Volvo reflection: Most NC job grants stumble


Dec 21st, 2009
by Jordan Schrader
from The Asheville Citizen Times

When Volvo Construction Equipment announced this month it would shutter its Skyland plant, just three years after deciding to expand the plant with the help of millions of dollars from state taxpayers, the about-face was abrupt — but not unusual.

Many companies celebrate receiving one of North Carolina's top two kinds of economic-development grants, only to never fulfill enough of their job-creation promises to collect the money.

The state has closed the books on 26 One North Carolina Fund grants targeted to Western North Carolina jobs, but only six companies walked away with all or most of the money touted when the grant was announced, a Citizen-Times analysis found.

In more than half of the grants, 14, companies ended up without a dime of state money.

“Here's the conclusion that you have to draw from that: that the money was insignificant or irrelevant to the company's decision,” said Bob Orr, an opponent of incentives whose group, the N.C. Institute for Constitutional Law, has sued the state over aid to companies.

“All it was,” said Orr, a former state Supreme Court justice, “was a PR deal for the politicians to say, ‘Oh, look what we're doing to bring jobs to Western North Carolina.'”

Just months ago, in February, toolmaker Snap-on said it would expand its Murphy plant, add 40 jobs and earn a $120,000 state grant.
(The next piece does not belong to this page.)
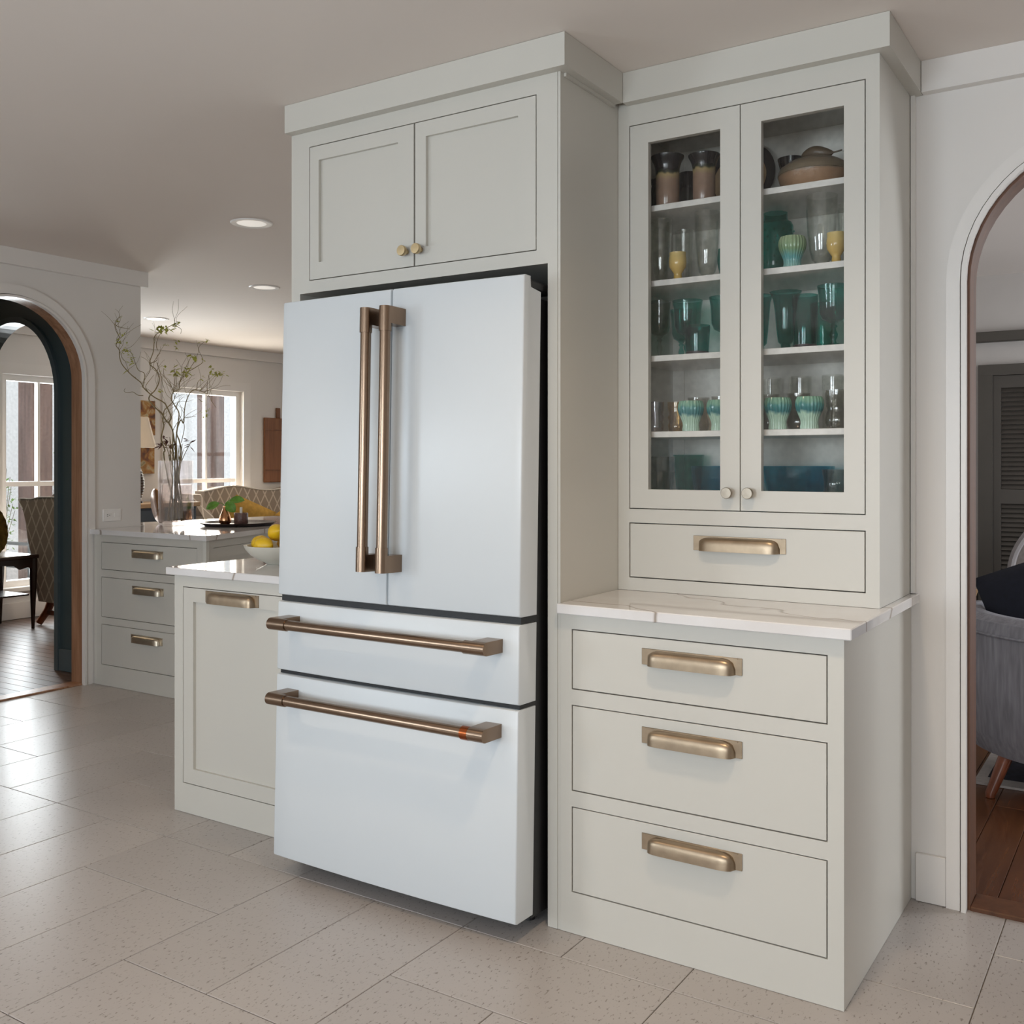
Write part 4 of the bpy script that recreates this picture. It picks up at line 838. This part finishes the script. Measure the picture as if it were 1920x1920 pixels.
# camelback settee with diamond fabric
st = thing('settee', (-7.6, 7.4, 0), 'camel-back settee in diamond-patterned grey fabric below the window', 'sofa')
def settee_top(y): return 1.02 + .055 * math.exp(-((y - 6.98) / .28) ** 2) + .045 * math.exp(-((y - 7.95) / .3) ** 2)
ys = [6.62 + i * .05 for i in range(33)]
mb = MB()
for a, b in zip(ys, ys[1:]): mb.prism([(a, .45), (b, .45), (b, settee_top(b)), (a, settee_top(a))], -7.98, -7.84, 'x')
obj('back', mb, 'diamond_fabric', st, smooth=True)
mb = MB().grid(lambda u, v: (-7.84 - .10 * math.sin(math.pi * v) ** .5 * 0 + .0, 0, 0), 1, 1)
obj('piping', MB().tube([(-7.84, y_, settee_top(y_) + .002) for y_ in ys], .008, 6), 'white_fabric', st, smooth=True)
obj('seat', B(-7.98, -7.35, 6.55, 8.25, .28, .46, b=.03), 'diamond_fabric', st)
for yy in (6.46, 8.22):
    obj('arm', MB().prism([(-7.98, .28), (-7.35, .28), (-7.35, .62), (-7.42, .68), (-7.60, .72), (-7.75, .88), (-7.84, 1.0), (-7.98, 1.01)], yy, yy + .12, 'y'), 'diamond_fabric', st)
for xx in (-7.93, -7.42):
    for yy in (6.52, 8.26): obj('leg', MB().lathe([(0, 0), (.014, 0), (.024, .285), (0, .285)], 12, (xx, yy, .001)), 'red_wood', st, smooth=True)
def pillow(name, loc, s_, rot, m, label, cat='cushion', group=None, thick=.16):
    def fn(sgn):
        return lambda u, v: ((u - .5) * s_, sgn * thick / 2 * ((1 - abs(2 * u - 1) ** 3) * (1 - abs(2 * v - 1) ** 3)) ** .7, (v - .5) * s_ * .92)
    mb = MB().grid(fn(-1), 14, 14).grid(fn(1), 14, 14, True)
    o = obj(name, mb, m, local=True, smooth=True); o.location = loc; o.rotation_euler = rot
    return tag(o, label, cat, group)
pillow('cushion', (-7.60, 6.93, .72), .46, (R(14), R(24), R(72)), 'mustard_fabric', 'mustard cushion tilted on its corner, left on the settee', group='mustard cushions')
pillow('cushion', (-7.56, 7.50, .70), .44, (R(18), R(-26), R(84)), 'mustard_fabric', 'mustard cushion on the right side of the settee', group='mustard cushions')
# wing chair seen from behind
wc = thing('wing_chair', (-7.37, 4.83, 0), 'wing chair in diamond-patterned grey-brown fabric with its back to us', 'chair', rz=R(-90))
prof = [(-.20, .20), (-.245, .36), (-.262, .47), (-.30, .56), (-.352, .70), (-.375, .82), (-.42, .93), (-.475, 1.0), (-.44, 1.014), (-.30, 1.012), (-.17, 1.03)]
full = prof + [(-a, b) for a, b in prof[::-1]]
obj('back', MB().prism(full, -.01, .10, 'x'), 'diamond_fabric', wc, local=True)
ib = [(-.30, .45), (-.33, .8), (-.28, .99), (-.16, 1.06), (0, 1.078), (.16, 1.06), (.28, .99), (.33, .8), (.30, .45)]
obj('inner_back', MB().prism(ib, -.12, -.011, 'x'), 'taupe_fabric', wc, local=True, smooth=True)
obj('piping', MB().tube(smooth_path([(.10, a, b + .003) for a, b in full[6:-6]], 3), .006, 6), 'white_fabric', wc, local=True, smooth=True)
obj('seat', B(-.62, -.02, -.30, .30, .22, .48, b=.03), 'diamond_fabric', wc, local=True)
for sy in (-1, 1):
    obj('wing', MB().prism([(-.60, .25), (-.02, .25), (-.02, .98), (-.20, .96), (-.28, .74), (-.56, .64)], sy * .31, sy * .37, 'y'), 'diamond_fabric', wc, local=True)
    obj('leg', MB().tube([(-.02, sy * .20, .21), (.01, sy * .215, .12), (.07, sy * .245, .015)], [.034, .03, .026], 8), 'red_wood', wc, local=True, smooth=True)
    obj('leg', MB().tube([(-.56, sy * .26, .22), (-.57, sy * .26, .001)], [.026, .02], 8), 'red_wood', wc, local=True, smooth=True)
obj('stretcher', B(.002, .03, -.21, .21, .085, .12), 'red_wood', wc, local=True)
# antique table with brass shell plate
at_ = thing('side_table', (-7.72, 4.33, 0), 'dark antique wooden side table by the dining window', 'table')
obj('top', B(-8.00, -7.46, 3.98, 4.67, .555, .585, b=.006), 'dark_wood', at_)
ap = [(3.99, .555), (4.66, .555), (4.66, .43), (4.63, .47), (4.58, .49), (4.52, .475), (4.48, .505), (4.33, .52), (4.18, .505), (4.13, .475), (4.07, .49), (4.02, .47), (3.99, .43)]
obj('apron', MB().prism(ap, -7.50, -7.475, 'x'), 'dark_wood', at_); obj('apron', MB().prism(ap, -7.985, -7.96, 'x'), 'dark_wood', at_)
for xx in (-7.50, -7.96):
    for yy in (4.01, 4.64): obj('leg', MB().tube([(xx, yy, .555), (xx + .004, yy, .45), (xx, yy, .25), (xx, yy, .001)], [.032, .030, .022, .012], 8), 'dark_wood', at_, smooth=True)
obj('shelf', B(-7.94, -7.52, 4.03, 4.62, .262, .275, b=.003), 'dark_wood', at_)
sp_ = MB().lathe([(0, 0), (.10, .004), (.16, .018), (.198, .030), (.200, .036), (.16, .026), (.10, .012), (0, .008)], 60, (0, 0, 0), .018, 20)
sp_.xf(Matrix.Translation((-7.70, 4.385, .5865 + .199)) @ Matrix.Rotation(R(25), 4, 'Z') @ Matrix.Rotation(R(80), 4, 'Y'))
sp_.v = [(x, y, max(z, .5858)) for x, y, z in sp_.v]
tag(obj('brass_plate', sp_, 'brass_old', smooth=True), 'old scalloped brass plate standing on the antique table', 'plate')

# recessed ceiling lights
def downlight(x, y, label, lit, power=0):
    t_ = thing('ceiling_light', (x, y, ZC), label, 'light', 'recessed ceiling lights')
    obj('trim_ring', MB().lathe([(.072, -.004), (.098, -.006), (.103, -.0005), (.072, -.0005), (.072, -.004)], 36, (x, y, ZC), cap=False), 'plastic_white', t_, smooth=True)
    obj('lens', MB().lathe([(0, -.0025), (.073, -.0025), (.073, -.0008), (0, -.0008)], 36, (x, y, ZC)), 'lamp_lens' if lit else 'lamp_lens_dim', t_)
    if power:
        l = bpy.data.lights.new('ceiling_light_lamp', 'SPOT'); l.energy = power; l.color = (1, .77, .53); l.spot_size = R(140); l.spot_blend = 1; l.shadow_soft_size = .07
        o = bpy.data.objects.new('ceiling_light_lamp', l); C.objects.link(o); o.location = (0, 0, -.02); o.parent = t_
downlight(-3.79, 3.49, 'recessed ceiling light nearest the refrigerator, above the peninsula aisle', False, 5)
downlight(-5.10, 4.81, 'recessed ceiling light over the far end of the peninsula', False, 5)
downlight(-6.95, 5.37, 'glowing recessed ceiling light beyond the left wall corner', True, 22)
downlight(-6.6, 7.3, 'recessed ceiling light in front of the settee', True, 30)
downlight(-.72, 1.65, 'recessed ceiling light in front of the glass-door hutch', True, 32)
downlight(-2.45, 1.1, 'recessed ceiling light in front of the refrigerator', True, 20)
downlight(.5, 1.5, 'recessed ceiling light in front of the right arch', True, 6)
downlight(-7.1, 3.2, 'recessed ceiling light in the dark hall', True, 30)
downlight(-6.85, 4.2, 'added ceiling light brightening the wing chair, just inside the dark arch', True, 22)  # unseen lamp, put in to light the wing chair's back

# ================================================================== living room furniture
CX, CY, RC = -.23, 4.72, .53
bch = thing('barrel_chair', (CX, CY, 0), 'grey barrel-back armchair with tapered wooden legs beyond the right arch', 'chair')
def shell(r0, r1, z0, z1, a0=165, a1=375):
    mb = MB()
    prof = [(r1 - .05, z0), (r1 - .015, z0 + .08), (r1, z0 + .25), (r1, z1 - .07), (r1 - .012, z1 - .02), (r1 - .045, z1), (r0 + .045, z1), (r0, z1 - .04), (r0, z0)]
    k = len(prof); n_ = 40
    vs_ = [(CX + r * math.cos(R(a0 + (a1 - a0) * i / n_)), CY + r * math.sin(R(a0 + (a1 - a0) * i / n_)), z) for i in range(n_ + 1) for r, z in prof]
    mb.add(vs_, [(i * k + j, (i + 1) * k + j, (i + 1) * k + (j + 1) % k, i * k + (j + 1) % k) for i in range(n_) for j in range(k)] + [tuple(range(k)), tuple(n_ * k + j for j in range(k))[::-1]])
    return mb
obj('back', shell(.39, RC, .155, .70), 'grey_fabric', bch, smooth=True)
obj('piping', MB().tube([(CX + (RC + .002) * math.cos(R(a)), CY + (RC + .002) * math.sin(R(a)), .632) for a in range(165, 376, 5)], .006, 6), 'grey_fabric', bch, smooth=True)
obj('seat', MB().lathe([(0, .16), (.37, .16), (.385, .2), (.385, .40), (.36, .44), (0, .45)], 36, (CX, CY, 0)), 'grey_fabric', bch, smooth=True)
for a in (228, 312, 50, 130):
    ca, sa = math.cos(R(a)), math.sin(R(a))
    obj('leg', MB().tube([(CX + .44 * ca, CY + .44 * sa, .17), (CX + .52 * ca, CY + .54 * sa, .012), (CX + .52 * ca, CY + .541 * sa, .001)], [.028, .019, .017], 12), 'red_wood', bch, smooth=True)
pillow('cushion', (-.40, 4.66, .71), .46, (R(-20), R(-22), R(8)), 'navy_fabric', 'navy cushion sticking up from the grey barrel chair')
rg_ = thing('rug', (.6, 5.6, 0), 'dark navy rug with cream border under the living-room chairs', 'rug')
obj('field', B(-.62, 2.4, 4.56, 6.6, .0005, .009), 'rug_navy', rg_); obj('border', MB().box(-.66, 2.44, 4.47, 4.56, .0005, .010).box(-.66, -.62, 4.56, 6.6, .0005, .010), 'rug_cream', rg_)
ac = thing('armchair', (-.35, 6.2, 0), 'taupe curved-back armchair with pale piping in the living-room background', 'chair')
sec = [(-.75, .25), (-.75, .66), (-.72, .80), (-.64, .93), (-.52, 1.03), (-.36, 1.08), (.1, 1.09), (.1, .25)]
obj('back', MB().prism(sec, 6.35, 6.50, 'y'), 'taupe_fabric', ac)
obj('piping', MB().tube(smooth_path([(a, 6.345, b) for a, b in sec[1:7]], 4), .020, 8), 'pale_piping', ac, smooth=True)
obj('seat', B(-.70, .1, 5.75, 6.34, .25, .46, b=.03), 'taupe_fabric', ac)
obj('arm', MB().box(-.78, -.66, 5.72, 6.34, .25, .68, b=.025), 'taupe_fabric', ac)
for xx, yy in ((-.7, 5.8), (-.7, 6.45), (.05, 5.8), (.05, 6.45)): obj('leg', MB().lathe([(0, 0), (.015, 0), (.022, .25), (0, .25)], 10, (xx, yy, .010)), 'red_wood', ac, smooth=True)
mg = thing('wooden_rack', (-.86, 5.55, 0), 'light wooden slatted rack left behind the grey barrel chair', 'rack')
for yy in (5.48, 5.62):
    obj('frame', MB().tube([(-1.06, yy, .001), (-.82, yy, .66)], .016, 6).tube([(-.70, yy, .001), (-.96, yy, .66)], .016, 6), 'tan_wood', mg, smooth=True)
obj('shelf', B(-1.05, -.80, 5.47, 5.63, .50, .53, b=.003), 'tan_wood', mg)

# ================================================================== outside the windows
struct('ground', B(-14, XF - .16, 0, 14, -.25, -.08), 'deck')
def post(y0, y1, label):
    o = obj('porch_post', B(-9.42, -9.2, y0, y1, -.08, 3.4, b=.008), 'post_wood'); tag(o, label, 'post', 'timber porch posts')
post(5.67, 5.90, 'weathered timber porch post outside the dining-room window'); post(7.84, 8.06, 'weathered timber porch post outside the breakfast window')
struct('wall_neighbour', MB().box(-13.6, -13.5, 0, 16, -.1, 5), 'siding_white')
def shrub(x, y, h, sp, label, seed):
    r_ = random.Random(seed); s_ = thing('shrub', (x, y, -.08), label, 'shrub')
    st_, lf = MB(), MB()
    for i in range(16):
        d = Vector((r_.uniform(-1, 1) * sp, r_.uniform(-1, 1) * sp, h * r_.uniform(.6, 1))); Q = smooth_path([(x, y, -.08), Vector((x, y, -.08)) + d * .5 + Vector((r_.uniform(-.05, .05), r_.uniform(-.05, .05), 0)), Vector((x, y, -.08)) + d], 4)
        st_.tube(Q, [.007 - .005 * j / (len(Q) - 1) for j in range(len(Q))], 5)
        for j in range(30): leaf(lf, Vector((x, y, -.08)) + d * r_.uniform(.25, 1.02) + Vector((r_.uniform(-.07, .07), r_.uniform(-.07, .07), r_.uniform(-.05, .05))), r_.uniform(.035, .07), r_)
    obj('stems', st_, 'willow_bark', s_, smooth=True); obj('leaves', lf, 'shrub_leaf', s_)['kind'] = 'stuff'
shrub(-9.75, 5.62, 1.5, .16, 'leafy green shrub outside the dining window, left of the post', 1)
shrub(-9.9, 6.25, 1.5, .16, 'leafy green shrub outside the dining window, right of the post', 2)
oc = thing('patio_chair', (-8.9, 5.55, -.08), 'dark slatted patio chair outside the dining window', 'chair')
for yy in (5.36, 5.74):
    obj('leg', B(-8.72, -8.68, yy - .018, yy + .018, -.079, .85), 'metal_grey', oc); obj('leg', B(-9.16, -9.12, yy - .018, yy + .018, -.079, .55), 'metal_grey', oc)
    obj('arm', B(-9.18, -8.66, yy - .025, yy + .025, .55, .575), 'metal_grey', oc)
for k in range(7): obj('slat', B(-8.71, -8.695, 5.38, 5.72, .46 + .055 * k, .495 + .055 * k), 'metal_grey', oc)
obj('seat', B(-9.14, -8.70, 5.38, 5.72, .33, .36, b=.004), 'metal_grey', oc)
But the manufacturer quickly realized it would lose the grant. The plant has added five full-time jobs this year, said Richard Secor, spokesman for Kenosha, Wis.,-based Snap-on.

“We have created a modest number of jobs, and we had aspirations to create more, but the recession's been longer and deeper than I think any of us expected,” Secor said.

The economy has taken a toll on results, but even in 2007 before the recession began, many companies weren't meeting incentives goals. A Citizen-Times analysis that year of the seven grants that had been closed out at the time found that four of them fell short of goals.

Even without a global recession, many factors affect a company's expansion plans, said Dale Carroll, an economic developer whom Gov. Bev Perdue lured out of regional agency AdvantageWest this year to take a lead role in her new administration's business recruitment.

The good news, said Carroll, who oversees incentives programs as deputy commerce secretary, is that no money will go to companies that fall short.

“We pay them following the performance or the lack of it,” he said. “It's a built in safeguard.”

Mixed results

The state announced 319 One North Carolina Fund grants through September worth up to $69.7 million, including 40 for WNC sites.

A newer program provides larger aid, as much as $25 million for a single company. The state has awarded 97 Job Development Investment Grants, including six for WNC.

None of those larger grants has reached a conclusion, but of three awards on which companies have started reporting on their progress, only one has succeeded in the job growth it promised.

Volvo fulfilled only enough of its growth to collect $69,247 of the up to $3 million it won, and now, with the plant closing down in March, the state will try to recoup even that fraction.

Results for Maverick Boat Co. were more mixed: The company created 90 of 131 planned jobs at its McDowell County plant in the first two years of a grant worth up to $2.36 million, allowing it to draw $130,716.

Altec Industries, however, met a target of creating 200 jobs at its Burnsville plant through
this year and received $251,000 in exchange.

The plant, which makes truck bodies for aerial lifts and derricks used to scale trees and telephone poles, still plans to create the 300 jobs the company pledged in 2004 before opening the plant, general manager Jeff Mooney said.

Altec could get $1.9 million if it meets that goal.

The company played it conservative in estimating job growth at the new plant, Mooney said.

And the recession hasn't hurt its customers, including utility companies, as much as other industries.

“We've been able to weather the storm pretty well,” Mooney said.

Worth the effort?

The Commerce Department makes sure companies have a reasonable chance of meeting targets, officials say. They scour their financial statements and credit history and do other background research.

But things can turn around fast, like for Janesville Acoustics' Old Fort plant, which in 2007 hoped to add 29 jobs and collect $35,000 from the state.

“Just about when the grant was approved, we were going to expand and then the bottom fell out of automotive,” operations manager Roy Heeralall said.

Instead, the maker of car insulation started laying off workers. It has called some of them back and returned to 2007 levels, Heeralall said.

One North Carolina grants are too small to make a difference to a company's decision to go ahead with an expansion or relocation, Orr said. They could better be spent on mental health care or education.

“If it's a billion-dollar corporation, does $50,000 mean anything? It means nothing,” the former Asheville lawyer said.

Carroll, though, says incentives are worth economic developers' time and effort. North Carolina is competing with other states that offer similar grants.

“Without those types of economic development tools, we would essentially be stepping out of line in the recruitment of new jobs,” Carroll said. “We just simply can't do that.”